Three Types of Auto Coverage That Most Often Confuse

The lowdown on liability, UM/UIM, and rental reimbursement

If you’re overwhelmed with all the coverage options on your auto insurance, you’re not alone. In fact, you might be tempted to just buy the minimum insurance required by law. But unless you own little more than the clothes on your back, that may be a bad idea. 

Why? Because the legal minimum liability limits may not be enough to cover injuries or damage to other people and property due to an accident. And if the costs of a crash you cause exceed your policy limits, the other driver can sue you for anything of value you own. An insurance policy has two main purposes: 1) to cover the damages you cause to other persons and property (liability coverage), and 2) to protect you and your insured vehicle (other optional coverages). 

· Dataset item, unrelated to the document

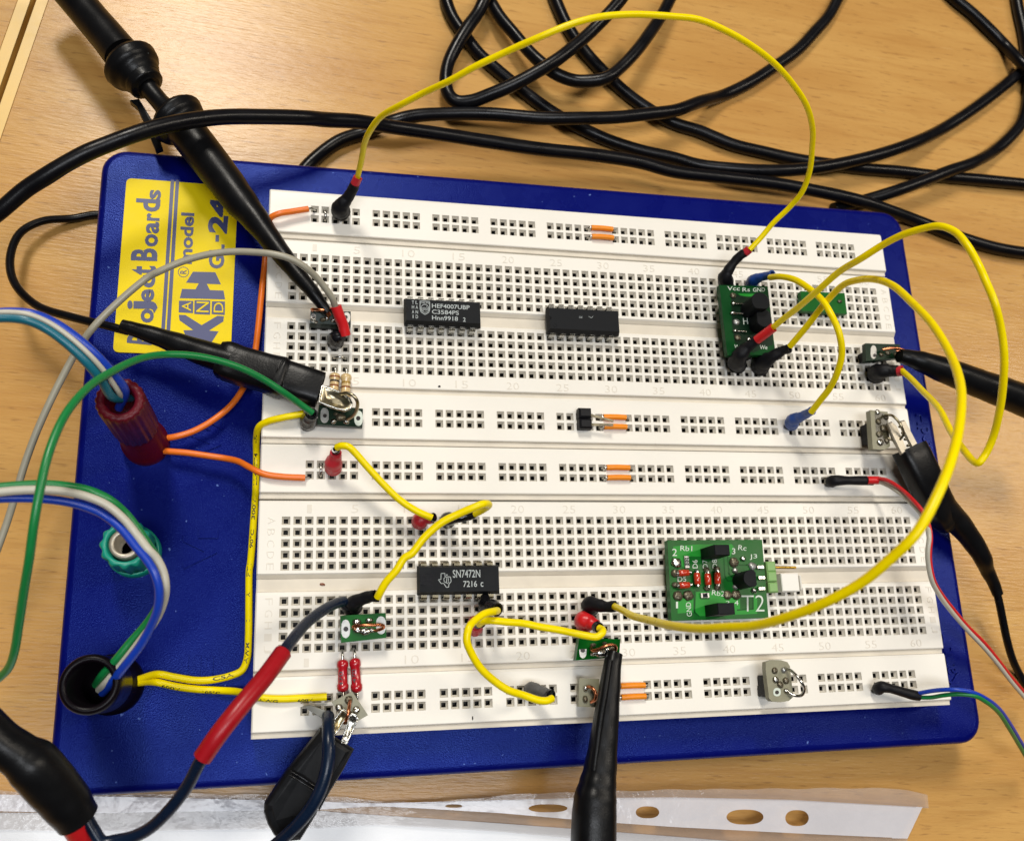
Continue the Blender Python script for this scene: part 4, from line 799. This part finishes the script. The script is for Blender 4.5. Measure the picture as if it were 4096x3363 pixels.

What you need depends on your financial situation, your risk tolerance level, and other factors. To help you make informed decisions, we explain three types of coverage that most often confuse people. If you have questions about coverage limits or other types of coverage, such as collision and comprehensive or umbrella policies, talk to your insurance agent. You may also want to consult a certified financial planner, attorney, and/or estate planner to help you decide how much insurance is right for you. 

Liability coverage

Liability insurance is required by law to cover bodily injury and property damage that you cause to other people and property while driving your insured vehicle. This coverage is usually stated as three numbers that indicate, in order, 1) the amount your policy will pay for bodily injuries you are liable for per person if you are at fault, 2) the total amount it will pay for injuries you are liable for per accident, and 3) the total amount it will pay for property damage that you cause while driving. For example, a 100/300/100 policy will pay each person injured in a crash that you cause while driving up to $100,000, with a maximum limit of $300,000 for the accident, and up to $100,000 to repair damage to the other person’s vehicle and/or property.

Uninsured/underinsured motorist coverage

If someone who has inadequate or no insurance hits your car and is at fault, and you are legally entitled to recover damages, this coverage protects you and your passengers against related bodily injury or property damage, up to the limits available. This coverage is not required in some states, but without it, your other options may be unappealing: try to collect from the other driver for damages, and, if unsuccessful, possibly file a lawsuit for compensation. 

Rental reimbursement

If you’re involved in a crash and your car needs extensive repairs, this coverage will pay for the rental car while your vehicle is in the shop, up to the rental limits on your policy. It will also pay for a rental vehicle for a specified period if your vehicle is totaled and you need transportation while you’re shopping for a new car. If you can’t easily borrow a car, it can be a smart investment, since rental car costs can add up quickly.